Task requirements: Repeat all of the data precisely.

· · · · · · ·

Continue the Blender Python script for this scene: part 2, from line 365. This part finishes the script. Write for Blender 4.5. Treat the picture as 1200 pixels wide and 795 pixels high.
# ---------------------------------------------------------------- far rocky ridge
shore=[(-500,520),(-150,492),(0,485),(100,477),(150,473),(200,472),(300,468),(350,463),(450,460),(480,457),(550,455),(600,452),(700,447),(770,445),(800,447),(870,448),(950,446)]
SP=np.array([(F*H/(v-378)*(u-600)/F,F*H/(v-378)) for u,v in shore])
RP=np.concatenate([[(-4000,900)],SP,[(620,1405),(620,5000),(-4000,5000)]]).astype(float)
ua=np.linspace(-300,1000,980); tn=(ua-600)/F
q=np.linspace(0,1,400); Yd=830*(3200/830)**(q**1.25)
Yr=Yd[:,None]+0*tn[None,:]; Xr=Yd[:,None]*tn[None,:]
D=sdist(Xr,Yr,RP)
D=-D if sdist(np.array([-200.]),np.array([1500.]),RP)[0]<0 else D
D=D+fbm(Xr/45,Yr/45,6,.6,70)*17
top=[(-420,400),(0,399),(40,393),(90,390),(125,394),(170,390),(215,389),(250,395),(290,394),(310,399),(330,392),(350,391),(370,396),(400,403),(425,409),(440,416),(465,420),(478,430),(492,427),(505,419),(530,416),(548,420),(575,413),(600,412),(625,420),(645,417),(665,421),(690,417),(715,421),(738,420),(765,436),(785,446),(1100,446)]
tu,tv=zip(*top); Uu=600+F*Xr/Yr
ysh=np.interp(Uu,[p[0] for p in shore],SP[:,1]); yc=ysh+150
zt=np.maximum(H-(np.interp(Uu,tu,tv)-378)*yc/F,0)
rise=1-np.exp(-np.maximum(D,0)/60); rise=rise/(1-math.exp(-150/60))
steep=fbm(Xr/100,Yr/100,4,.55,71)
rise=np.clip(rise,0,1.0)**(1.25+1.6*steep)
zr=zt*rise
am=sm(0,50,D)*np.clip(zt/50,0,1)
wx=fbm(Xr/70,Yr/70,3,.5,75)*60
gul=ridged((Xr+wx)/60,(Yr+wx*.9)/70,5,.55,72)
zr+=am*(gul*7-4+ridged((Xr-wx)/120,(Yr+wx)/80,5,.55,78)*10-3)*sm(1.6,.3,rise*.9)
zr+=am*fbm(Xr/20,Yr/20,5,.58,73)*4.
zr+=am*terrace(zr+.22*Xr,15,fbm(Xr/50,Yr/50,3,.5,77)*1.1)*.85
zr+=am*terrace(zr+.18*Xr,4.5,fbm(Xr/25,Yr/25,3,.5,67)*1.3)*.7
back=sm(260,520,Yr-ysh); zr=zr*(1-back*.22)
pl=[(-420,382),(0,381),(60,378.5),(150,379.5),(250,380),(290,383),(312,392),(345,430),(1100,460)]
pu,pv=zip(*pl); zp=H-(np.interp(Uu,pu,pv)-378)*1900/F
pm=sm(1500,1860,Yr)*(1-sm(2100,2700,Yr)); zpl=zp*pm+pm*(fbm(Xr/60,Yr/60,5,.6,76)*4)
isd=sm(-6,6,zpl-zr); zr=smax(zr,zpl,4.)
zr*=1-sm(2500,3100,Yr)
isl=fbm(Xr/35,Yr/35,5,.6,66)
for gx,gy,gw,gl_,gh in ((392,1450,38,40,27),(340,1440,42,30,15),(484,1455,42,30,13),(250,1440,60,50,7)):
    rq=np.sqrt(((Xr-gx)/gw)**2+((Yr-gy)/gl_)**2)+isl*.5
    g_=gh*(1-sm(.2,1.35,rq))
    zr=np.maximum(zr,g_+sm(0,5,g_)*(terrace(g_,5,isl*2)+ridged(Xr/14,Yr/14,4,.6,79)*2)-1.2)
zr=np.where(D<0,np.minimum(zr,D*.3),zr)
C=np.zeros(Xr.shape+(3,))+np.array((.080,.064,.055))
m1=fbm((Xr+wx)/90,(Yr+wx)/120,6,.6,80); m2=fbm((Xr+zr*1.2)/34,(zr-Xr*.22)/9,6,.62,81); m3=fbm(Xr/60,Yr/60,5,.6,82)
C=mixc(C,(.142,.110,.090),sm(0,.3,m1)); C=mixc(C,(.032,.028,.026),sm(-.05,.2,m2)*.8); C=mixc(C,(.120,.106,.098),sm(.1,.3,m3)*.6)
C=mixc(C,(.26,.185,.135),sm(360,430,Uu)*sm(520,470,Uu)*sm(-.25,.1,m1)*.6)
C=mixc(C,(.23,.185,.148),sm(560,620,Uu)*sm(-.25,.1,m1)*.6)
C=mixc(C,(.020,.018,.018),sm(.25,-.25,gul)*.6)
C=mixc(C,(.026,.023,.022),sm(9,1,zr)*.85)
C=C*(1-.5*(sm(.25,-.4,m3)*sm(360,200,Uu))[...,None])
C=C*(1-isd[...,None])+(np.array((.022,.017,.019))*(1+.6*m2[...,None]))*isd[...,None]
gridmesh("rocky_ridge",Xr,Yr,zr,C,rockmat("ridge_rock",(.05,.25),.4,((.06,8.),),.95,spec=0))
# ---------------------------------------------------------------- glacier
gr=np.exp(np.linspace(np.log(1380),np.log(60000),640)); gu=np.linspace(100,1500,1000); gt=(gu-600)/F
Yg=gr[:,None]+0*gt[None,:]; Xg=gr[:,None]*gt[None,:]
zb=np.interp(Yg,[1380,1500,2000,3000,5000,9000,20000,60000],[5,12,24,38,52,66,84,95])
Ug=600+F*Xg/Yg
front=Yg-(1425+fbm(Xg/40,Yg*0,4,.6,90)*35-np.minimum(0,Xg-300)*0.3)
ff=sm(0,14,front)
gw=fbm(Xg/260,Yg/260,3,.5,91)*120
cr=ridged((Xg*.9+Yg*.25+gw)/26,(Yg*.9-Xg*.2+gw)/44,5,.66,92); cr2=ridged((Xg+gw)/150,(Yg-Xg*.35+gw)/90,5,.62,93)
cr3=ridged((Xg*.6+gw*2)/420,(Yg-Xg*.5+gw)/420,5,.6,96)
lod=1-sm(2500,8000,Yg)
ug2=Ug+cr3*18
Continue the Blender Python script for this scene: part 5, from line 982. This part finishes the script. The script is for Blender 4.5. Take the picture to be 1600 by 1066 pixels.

· · · · · · ·

Response:
Continue the Blender Python script for this scene: part 2, from line 365. This part finishes the script. Write for Blender 4.5. Treat the picture as 1200 pixels wide and 795 pixels high.
# ---------------------------------------------------------------- far rocky ridge
shore=[(-500,520),(-150,492),(0,485),(100,477),(150,473),(200,472),(300,468),(350,463),(450,460),(480,457),(550,455),(600,452),(700,447),(770,445),(800,447),(870,448),(950,446)]
SP=np.array([(F*H/(v-378)*(u-600)/F,F*H/(v-378)) for u,v in shore])
RP=np.concatenate([[(-4000,900)],SP,[(620,1405),(620,5000),(-4000,5000)]]).astype(float)
ua=np.linspace(-300,1000,980); tn=(ua-600)/F
q=np.linspace(0,1,400); Yd=830*(3200/830)**(q**1.25)
Yr=Yd[:,None]+0*tn[None,:]; Xr=Yd[:,None]*tn[None,:]
D=sdist(Xr,Yr,RP)
D=-D if sdist(np.array([-200.]),np.array([1500.]),RP)[0]<0 else D
D=D+fbm(Xr/45,Yr/45,6,.6,70)*17
top=[(-420,400),(0,399),(40,393),(90,390),(125,394),(170,390),(215,389),(250,395),(290,394),(310,399),(330,392),(350,391),(370,396),(400,403),(425,409),(440,416),(465,420),(478,430),(492,427),(505,419),(530,416),(548,420),(575,413),(600,412),(625,420),(645,417),(665,421),(690,417),(715,421),(738,420),(765,436),(785,446),(1100,446)]
tu,tv=zip(*top); Uu=600+F*Xr/Yr
ysh=np.interp(Uu,[p[0] for p in shore],SP[:,1]); yc=ysh+150
zt=np.maximum(H-(np.interp(Uu,tu,tv)-378)*yc/F,0)
rise=1-np.exp(-np.maximum(D,0)/60); rise=rise/(1-math.exp(-150/60))
steep=fbm(Xr/100,Yr/100,4,.55,71)
rise=np.clip(rise,0,1.0)**(1.25+1.6*steep)
zr=zt*rise
am=sm(0,50,D)*np.clip(zt/50,0,1)
wx=fbm(Xr/70,Yr/70,3,.5,75)*60
gul=ridged((Xr+wx)/60,(Yr+wx*.9)/70,5,.55,72)
zr+=am*(gul*7-4+ridged((Xr-wx)/120,(Yr+wx)/80,5,.55,78)*10-3)*sm(1.6,.3,rise*.9)
zr+=am*fbm(Xr/20,Yr/20,5,.58,73)*4.
zr+=am*terrace(zr+.22*Xr,15,fbm(Xr/50,Yr/50,3,.5,77)*1.1)*.85
zr+=am*terrace(zr+.18*Xr,4.5,fbm(Xr/25,Yr/25,3,.5,67)*1.3)*.7
back=sm(260,520,Yr-ysh); zr=zr*(1-back*.22)
pl=[(-420,382),(0,381),(60,378.5),(150,379.5),(250,380),(290,383),(312,392),(345,430),(1100,460)]
pu,pv=zip(*pl); zp=H-(np.interp(Uu,pu,pv)-378)*1900/F
pm=sm(1500,1860,Yr)*(1-sm(2100,2700,Yr)); zpl=zp*pm+pm*(fbm(Xr/60,Yr/60,5,.6,76)*4)
isd=sm(-6,6,zpl-zr); zr=smax(zr,zpl,4.)
zr*=1-sm(2500,3100,Yr)
isl=fbm(Xr/35,Yr/35,5,.6,66)
for gx,gy,gw,gl_,gh in ((392,1450,38,40,27),(340,1440,42,30,15),(484,1455,42,30,13),(250,1440,60,50,7)):
    rq=np.sqrt(((Xr-gx)/gw)**2+((Yr-gy)/gl_)**2)+isl*.5
    g_=gh*(1-sm(.2,1.35,rq))
    zr=np.maximum(zr,g_+sm(0,5,g_)*(terrace(g_,5,isl*2)+ridged(Xr/14,Yr/14,4,.6,79)*2)-1.2)
zr=np.where(D<0,np.minimum(zr,D*.3),zr)
C=np.zeros(Xr.shape+(3,))+np.array((.080,.064,.055))
m1=fbm((Xr+wx)/90,(Yr+wx)/120,6,.6,80); m2=fbm((Xr+zr*1.2)/34,(zr-Xr*.22)/9,6,.62,81); m3=fbm(Xr/60,Yr/60,5,.6,82)
C=mixc(C,(.142,.110,.090),sm(0,.3,m1)); C=mixc(C,(.032,.028,.026),sm(-.05,.2,m2)*.8); C=mixc(C,(.120,.106,.098),sm(.1,.3,m3)*.6)
C=mixc(C,(.26,.185,.135),sm(360,430,Uu)*sm(520,470,Uu)*sm(-.25,.1,m1)*.6)
C=mixc(C,(.23,.185,.148),sm(560,620,Uu)*sm(-.25,.1,m1)*.6)
C=mixc(C,(.020,.018,.018),sm(.25,-.25,gul)*.6)
C=mixc(C,(.026,.023,.022),sm(9,1,zr)*.85)
C=C*(1-.5*(sm(.25,-.4,m3)*sm(360,200,Uu))[...,None])
C=C*(1-isd[...,None])+(np.array((.022,.017,.019))*(1+.6*m2[...,None]))*isd[...,None]
gridmesh("rocky_ridge",Xr,Yr,zr,C,rockmat("ridge_rock",(.05,.25),.4,((.06,8.),),.95,spec=0))
# ---------------------------------------------------------------- glacier
gr=np.exp(np.linspace(np.log(1380),np.log(60000),640)); gu=np.linspace(100,1500,1000); gt=(gu-600)/F
Yg=gr[:,None]+0*gt[None,:]; Xg=gr[:,None]*gt[None,:]
zb=np.interp(Yg,[1380,1500,2000,3000,5000,9000,20000,60000],[5,12,24,38,52,66,84,95])
Ug=600+F*Xg/Yg
front=Yg-(1425+fbm(Xg/40,Yg*0,4,.6,90)*35-np.minimum(0,Xg-300)*0.3)
ff=sm(0,14,front)
gw=fbm(Xg/260,Yg/260,3,.5,91)*120
cr=ridged((Xg*.9+Yg*.25+gw)/26,(Yg*.9-Xg*.2+gw)/44,5,.66,92); cr2=ridged((Xg+gw)/150,(Yg-Xg*.35+gw)/90,5,.62,93)
cr3=ridged((Xg*.6+gw*2)/420,(Yg-Xg*.5+gw)/420,5,.6,96)
lod=1-sm(2500,8000,Yg)
ug2=Ug+cr3*18
Continue the Blender Python script for this scene: part 5, from line 982. This part finishes the script. The script is for Blender 4.5. Take the picture to be 1600 by 1066 pixels.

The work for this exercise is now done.